All of which is to say that from this point forward there are essentially two options: The status quo, reinforcing everything we think we know right now about the “Big Five” teams that have separated themselves over the first six weeks, or complete and utter chaos in its wake. Not that there’s anything wrong with chaos, especially if you’re one of the early disappointments that fell off the national radar in September (see: Stanford, Oklahoma, Florida State, Ole Miss, LSU, et al) but still has a chance to claw their way back into the discussion.

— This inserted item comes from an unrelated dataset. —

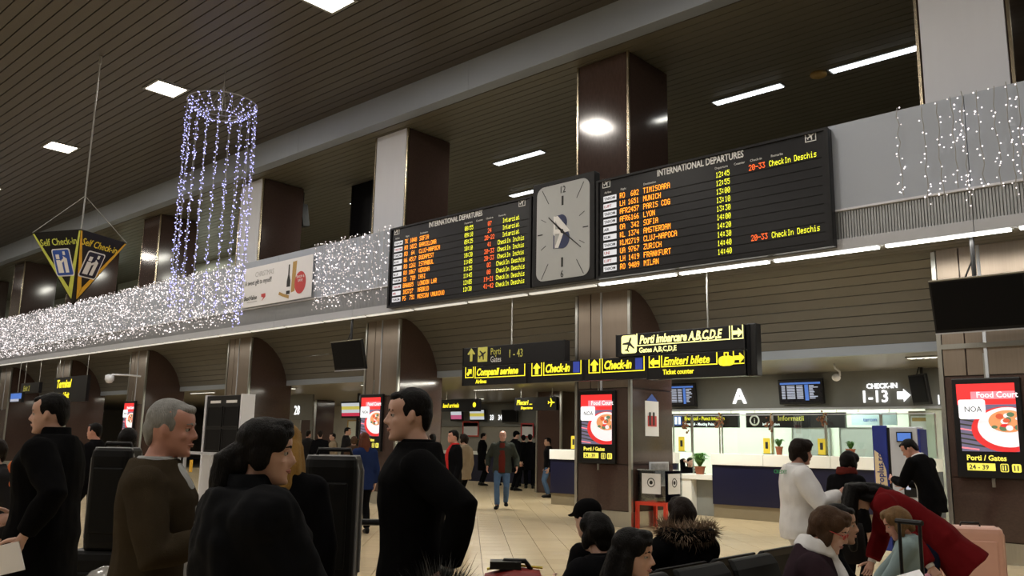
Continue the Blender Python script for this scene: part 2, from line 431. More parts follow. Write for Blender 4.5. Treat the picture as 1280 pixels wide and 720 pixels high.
# strips in the gallery ceiling
n = 0
up = [(-6.4,-4.6,16.77,'gallery ceiling strip light right, half behind the white column'),(-9.1,-7.4,16.77,'gallery ceiling strip light above the right departures board'),
      (-16.0,-14.2,16.77,'gallery ceiling strip light above the left departures board'),(-22.6,-20.9,16.77,'gallery ceiling strip light between the two white columns'),
      (-29.3,-27.5,16.77,'gallery ceiling strip light behind the hanging light ring'),(-35.9,-34.2,16.77,'gallery ceiling strip light right of the hanging pyramid sign'),
      (-1.2,.5,16.77,'gallery ceiling strip light at the right edge'),(-17.8,-16.6,19.4,'small rear strip light by the white column left of the board')]
for x0, x1, y, lab in up:
    t = thing('ceiling_strip_light', lab, 'light', (x0, y, 9.265), 0, 'gallery strip lights')
    L = x1-x0
    obj('housing', MB().box(0, L, -.14, .14, -.03, 0), M['grey'], t)
    obj('tube', MB().box(.04, L-.04, -.1, .1, -.045, -.02), M['tubeu'], t); pw_ = P_UPPER*(1 if x0 < -12 else .12)
    lv = MB()
    for q in range(int(L/.11)): lv.box(.05+q*.11, .06+q*.11, -.11, .11, -.055, -.045)
    o = obj('louvre', lv, M['grey'], t); o['kind'] = 'stuff'
    lamp(t, (L/2,0,-.07), (0,0,0), L*.9, .2, pw_, (1,.97,.85))
# strips in the low ceiling
inner = []
for x in range(-39, 6, 5):
    for y in (15.4, 18.6, 22.5): inner.append((x + (1.4 if y > 16 else 0), y))
for x, y in inner:
    t = thing('low_ceiling_light', 'louvred strip light in the low ceiling of the check-in hall', 'light', (x, y, 3.055), 0, 'strip lights of the low ceiling')
    obj('housing', MB().box(-.8,.8,-.08,.08,-.02,0), M['grey'], t); obj('tube', MB().box(-.77,.77,-.06,.06,-.03,-.01), M['tubei'], t)
    lv = MB()
    for q in range(14): lv.box(-.75+q*.11, -.735+q*.11, -.065, .065, -.04, -.03)
    o = obj('louvre', lv, M['grey'], t); o['kind'] = 'stuff'
    lamp(t, (0,0,-.05), (0,0,0), 1.5, .12, P_INNER*(1 if x > -17 else .3), (1,.95,.82))

# ================================================================ THINGS ON AND UNDER THE GALLERY
F = lambda u, v, d=0: (u, d, v)                        # upright plate: u along the hall, v up, d depth into the wall
def roundrect(x0, x1, z0, z1, r, n=5):
    p = []
    for cx, cz, a0 in ((x1-r, z1-r, 0), (x0+r, z1-r, 90), (x0+r, z0+r, 180), (x1-r, z0+r, 270)):
        for i in range(n+1):
            a = R(a0+90*i/n); p.append((cx+r*math.cos(a), cz+r*math.sin(a)))
    return p
def plate(name, poly, m, parent, y=0, t=.004):
    mb = MB(); mb.plate(poly, lambda u, v, d: (u, y-d, v), t); return obj(name, mb, m, parent)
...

Oklahoma, for example, which plummeted from No. 3 on opening day to out of the polls entirely following double-digit losses to Houston and Ohio State, remains the favorite to win the Big 12 at 58.1 percent. More to the point, the Sooners are also likely to be favored to win in every game the rest of the way — enough dominoes fall in front of them, and a run like that could open up a path back to playoff viability. Just one or two upsets among the frontrunners could put a couple dozen new playoff scenarios into circulation.

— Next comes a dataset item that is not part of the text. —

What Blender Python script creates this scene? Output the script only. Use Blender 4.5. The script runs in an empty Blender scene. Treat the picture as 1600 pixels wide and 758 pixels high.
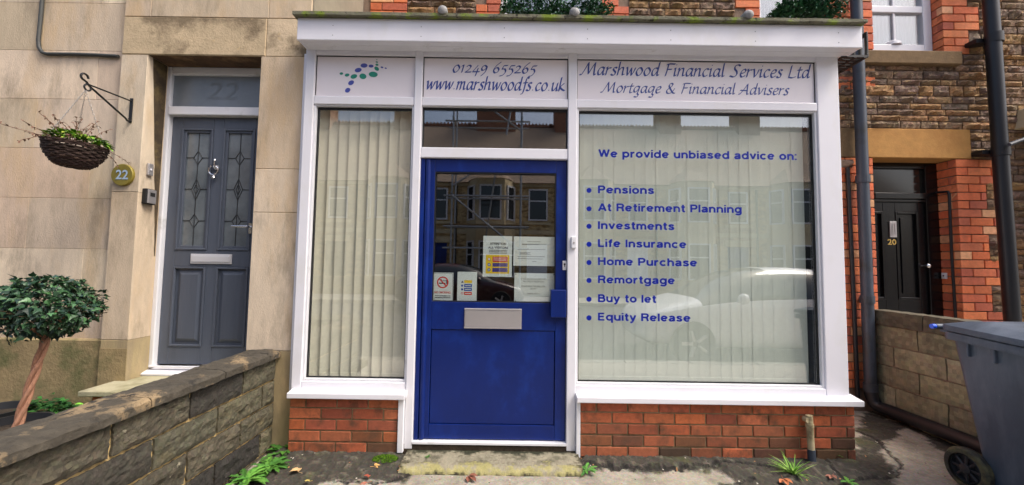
import bpy, bmesh, math, random
from mathutils import Vector, Matrix, noise
R = math.radians
random.seed(7)
scene = bpy.context.scene
COL = scene.collection

# ------------------------------------------------------------------ camera
F_PX, CX, CY = 610.0, 800.0, 379.0
CAM = Vector((0.0, -2.735, 1.32))
PITCH, ROLL = 0.0573, 0.0145
fwd = Vector((0, math.cos(PITCH), math.sin(PITCH)))
up0 = Vector((0, -math.sin(PITCH), math.cos(PITCH)))
rt0 = Vector((1, 0, 0))
rt = rt0*math.cos(ROLL) + up0*math.sin(ROLL)
up = up0*math.cos(ROLL) - rt0*math.sin(ROLL)
cam_d = bpy.data.cameras.new('camera')
cam = bpy.data.objects.new('camera', cam_d)
COL.objects.link(cam)
cam.matrix_world = Matrix(((rt.x, up.x, -fwd.x, CAM.x), (rt.y, up.y, -fwd.y, CAM.y),
                           (rt.z, up.z, -fwd.z, CAM.z), (0, 0, 0, 1)))
cam_d.sensor_width = 36.0
cam_d.lens = 36.0*F_PX/1600.0
cam_d.clip_start = 0.05
cam_d.clip_end = 500
scene.camera = cam

def ray(u, v):
    return fwd*F_PX + rt*(u-CX) - up*(v-CY)
def W(u, v, Y):
    "real point on the upright plane Y that the photograph shows at (u, v): (x, z)"
    d = ray(u, v); t = (Y-CAM.y)/d.y
    return CAM.x+d.x*t, CAM.z+d.z*t
def WX(u, v, Y): return W(u, v, Y)[0]
def WZ(u, v, Y): return W(u, v, Y)[1]
def G(u, v, Z=0.0):
    d = ray(u, v); t = (Z-CAM.z)/d.z
    return CAM.x+d.x*t, CAM.y+d.y*t

# ------------------------------------------------------------------ light
SUN_EL, SUN_AZ = R(55), R(115)
world = bpy.data.worlds.new('World'); scene.world = world
world.use_nodes = True
wn = world.node_tree; wn.nodes.clear()
sky = wn.nodes.new('ShaderNodeTexSky'); sky.sky_type = 'NISHITA'; sky.sun_disc = False
sky.sun_elevation = SUN_EL; sky.sun_rotation = SUN_AZ
sky.dust_density = 6.0; sky.air_density = 0.9; sky.ozone_density = 0.8
bg = wn.nodes.new('ShaderNodeBackground'); bg.inputs['Strength'].default_value = 0.15
wo = wn.nodes.new('ShaderNodeOutputWorld')
wn.links.new(sky.outputs[0], bg.inputs[0]); wn.links.new(bg.outputs[0], wo.inputs[0])
sun_d = bpy.data.lights.new('sun', 'SUN'); sun_d.energy = 1.4; sun_d.angle = R(18); sun_d.color = (1, .96, .9)
sun = bpy.data.objects.new('sun', sun_d); COL.objects.link(sun)
sdir = Vector((math.sin(SUN_AZ)*math.cos(SUN_EL), math.cos(SUN_AZ)*math.cos(SUN_EL), math.sin(SUN_EL)))
sun.rotation_euler = sdir.to_track_quat('Z', 'Y').to_euler()
scene.view_settings.view_transform = 'Standard'
scene.view_settings.look = 'None'
scene.view_settings.gamma = 1.0
scene.view_settings.exposure = 0.86
scene.cycles.max_bounces = 8
scene.cycles.transparent_max_bounces = 16
scene.cycles.glossy_bounces = 4
scene.cycles.caustics_reflective = False
scene.cycles.caustics_refractive = False

# ------------------------------------------------------------------ helpers
def S(r, g, b):
    f = lambda c: (c/255/12.92) if c/255 <= .04045 else ((c/255+.055)/1.055)**2.4
    return (f(r), f(g), f(b))
def jit(c, a, rnd=random):
    k = 1+rnd.uniform(-a, a)
    return tuple(max(0, min(1, x*k*(1+rnd.uniform(-a*.25, a*.25)))) for x in c)
def mixc(a, b, t): return tuple(x+(y-x)*t for x, y in zip(a, b))
def fbm(x, y, z=0.0, o=4):
    return noise.fractal(Vector((x, y, z)), 1.0, 2.0, o)

class MB:
    def __init__(s, xf=None):
        s.v = []; s.f = []; s.c = []; s.m = []; s.xf = xf; s.mi = 0
    def add(s, vs, fs, col=(1, 1, 1)):
        b = len(s.v)
        for p in vs:
            p = Vector(p)
            s.v.append(s.xf @ p if s.xf else p)
        for i, f in enumerate(fs):
            s.f.append([b+k for k in f]); s.m.append(s.mi)
            s.c.append(col[i] if isinstance(col, list) else col)
        return s
    def box(s, x0, x1, y0, y1, z0, z1, col=(1, 1, 1)):
        if x0 > x1: x0, x1 = x1, x0
        if y0 > y1: y0, y1 = y1, y0
        if z0 > z1: z0, z1 = z1, z0
        v = [(x0, y0, z0), (x1, y0, z0), (x1, y1, z0), (x0, y1, z0), (x0, y0, z1), (x1, y0, z1), (x1, y1, z1), (x0, y1, z1)]
        return s.add(v, [(0, 3, 2, 1), (4, 5, 6, 7), (0, 1, 5, 4), (1, 2, 6, 5), (2, 3, 7, 6), (3, 0, 4, 7)], col)
    def hexa(s, v, col=(1, 1, 1)):
        return s.add(v, [(0, 3, 2, 1), (4, 5, 6, 7), (0, 1, 5, 4), (1, 2, 6, 5), (2, 3, 7, 6), (3, 0, 4, 7)], col)
    def cham(s, x0, x1, y0, y1, z0, z1, c=.003, col=(1, 1, 1), j=.0):
        "block whose front face (y0) has worn, slightly uneven edges"
        q = lambda: random.uniform(-j, j)
        v = [(x0, y1, z0), (x1, y1, z0), (x1, y1, z1), (x0, y1, z1),
             (x0, y0+c, z0), (x1, y0+c, z0), (x1, y0+c, z1), (x0, y0+c, z1),
             (x0+c+q(), y0+q(), z0+c+q()), (x1-c+q(), y0+q(), z0+c+q()), (x1-c+q(), y0+q(), z1-c+q()), (x0+c+q(), y0+q(), z1-c+q())]
        f = [(8, 9, 10, 11)]
        for i in range(4):
            k = (i+1) % 4
            f += [(4+i, 4+k, 8+k, 8+i), (i, k, 4+k, 4+i)]
        f += [(0, 3, 2, 1)]
        return s.add(v, f, col)
    def rock(s, x0, x1, z0, z1, y, amp, col, step=.03, depth=.04, seed=None, fine=.0):
        nx = max(3, int((x1-x0)/step)); nz = max(2, int((z1-z0)/step))
        o = random.uniform(0, 50) if seed is None else seed
        vs = []; fs = []; cs = []
        for j in range(nz+1):
            for i in range(nx+1):
                a = i/nx; b = j/nz
                x = x0+(x1-x0)*a; z = z0+(z1-z0)*b
                e = min(1, min(a, 1-a)*(x1-x0)/.022)*min(1, min(b, 1-b)*(z1-z0)/.022)
                d = amp*(.45*e + e*.9*fbm(x*9+o, z*14+o*1.7, o, 3) + e*fine*fbm(x*42+o, z*55, o, 3))
                edge = i in (0, nx) or j in (0, nz)
                xx = x + (random.uniform(-.004, .004) if edge else random.uniform(-.004, .004))
                zz = z + random.uniform(-.003, .003)
                vs.append((xx, y-d, zz))
        for j in range(nz):
            for i in range(nx):
                k = j*(nx+1)+i
                fs.append((k, k+1, k+nx+2, k+nx+1))
                cs.append(jit(col, .22))
        n0 = len(vs)
        ring = [i for i in range(nx+1)]+[(j*(nx+1)+nx) for j in range(1, nz+1)]+[nz*(nx+1)+i for i in range(nx-1, -1, -1)]+[j*(nx+1) for j in range(nz-1, 0, -1)]
        for k in ring: vs.append((vs[k][0], y+depth, vs[k][2]))
        m = len(ring)
        for i in range(m):
            a, b = ring[i], ring[(i+1) % m]
            fs.append((b, a, n0+i, n0+(i+1) % m)); cs.append(col)
        return s.add(vs, fs, cs)
    def tube(s, pts, r, n=8, col=(1, 1, 1), caps=True):
        pts = [Vector(p) for p in pts]; m = len(pts)
        rr = r if isinstance(r, (list, tuple)) else [r]*m
        vs = []; fs = []; prev = None
        for i, p in enumerate(pts):
            t = (pts[min(i+1, m-1)]-pts[max(i-1, 0)]).normalized()
            a = prev if prev is not None else (Vector((0, 0, 1)) if abs(t.z) < .9 else Vector((1, 0, 0)))
            a = (a-t*a.dot(t)).normalized(); b = t.cross(a); prev = a
            for k in range(n):
                w = 2*math.pi*k/n
                vs.append(p+(a*math.cos(w)+b*math.sin(w))*rr[i])
        for i in range(m-1):
            for k in range(n):
                fs.append((i*n+k, i*n+(k+1) % n, (i+1)*n+(k+1) % n, (i+1)*n+k))
        if caps:
            fs.append(tuple(range(n-1, -1, -1))); fs.append(tuple((m-1)*n+k for k in range(n)))
        return s.add(vs, fs, col)
    def lathe(s, prof, c, axis='z', n=24, col=(1, 1, 1), cap=True):
        vs = []; fs = []
        for r, h in prof:
            for k in range(n):
                w = 2*math.pi*k/n; a, b = r*math.cos(w), r*math.sin(w)
                p = {'z': (a, b, h), 'y': (a, h, -b), 'x': (h, a, b)}[axis]
                vs.append((p[0]+c[0], p[1]+c[1], p[2]+c[2]))
        m = len(prof)
        for i in range(m-1):
            for k in range(n):
                fs.append((i*n+k, i*n+(k+1) % n, (i+1)*n+(k+1) % n, (i+1)*n+k))
        if cap:
            fs.append(tuple(range(n-1, -1, -1))); fs.append(tuple((m-1)*n+k for k in range(n)))
        return s.add(vs, fs, col)
    def prism(s, poly, y0, y1, col=(1, 1, 1)):
        "polygon in x,z (counter-clockwise seen from -y) given depth y0..y1"
        n = len(poly)
        vs = [(x, y0, z) for x, z in poly]+[(x, y1, z) for x, z in poly]
        fs = [tuple(range(n)), tuple(range(2*n-1, n-1, -1))]
        for i in range(n):
            k = (i+1) % n
            fs.append((k, i, n+i, n+k))
        return s.add(vs, fs, col)
    def leaf(s, p, d, nrm, L, w, col, bend=.25, kind='oval'):
        p = Vector(p); d = Vector(d).normalized(); nrm = Vector(nrm)
        sd = d.cross(nrm)
        if sd.length < 1e-4: sd = d.orthogonal()
        sd.normalize(); n2 = sd.cross(d)
        if kind == 'ivy': out = [(0, .1), (.12, .75), (.35, .95), (.5, .5), (1, 0)]
        elif kind == 'blade': out = [(0, .5), (.3, .9), (.6, .7), (.85, .4), (1, .0)]
        elif kind == 'tooth': out = [(0, .15), (.2, .35), (.3, .8), (.4, .35), (.55, 1), (.65, .45), (.8, .7), (1, 0)]
        else: out = [(0, .15), (.25, .8), (.5, 1), (.75, .75), (1, 0)]
        vs = []; fs = []
        for t, ww in out:
            c = p+d*(L*t)-n2*(bend*L*t*t)
            up_ = n2*(w*ww*.18)
            vs += [c-sd*(w*ww*.5)+up_, c, c+sd*(w*ww*.5)+up_]
        for i in range(len(out)-1):
            b = i*3
            fs += [(b, b+1, b+4, b+3), (b+1, b+2, b+5, b+4)]
        return s.add(vs, fs, col)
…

But 2016 isn’t 2007, not by a longshot: Except for Washington, whose emergence is a year ahead of schedule, all of this year’s contenders fully expected to be in lofty positions and (including Washington) haven’t done anything to undermine their staying power. For now, they deserve to be where they are. If that’s still true in six weeks, then it will be safe to say whatever this season lacks in week-to-week volatility, it more than makes up for in clarity.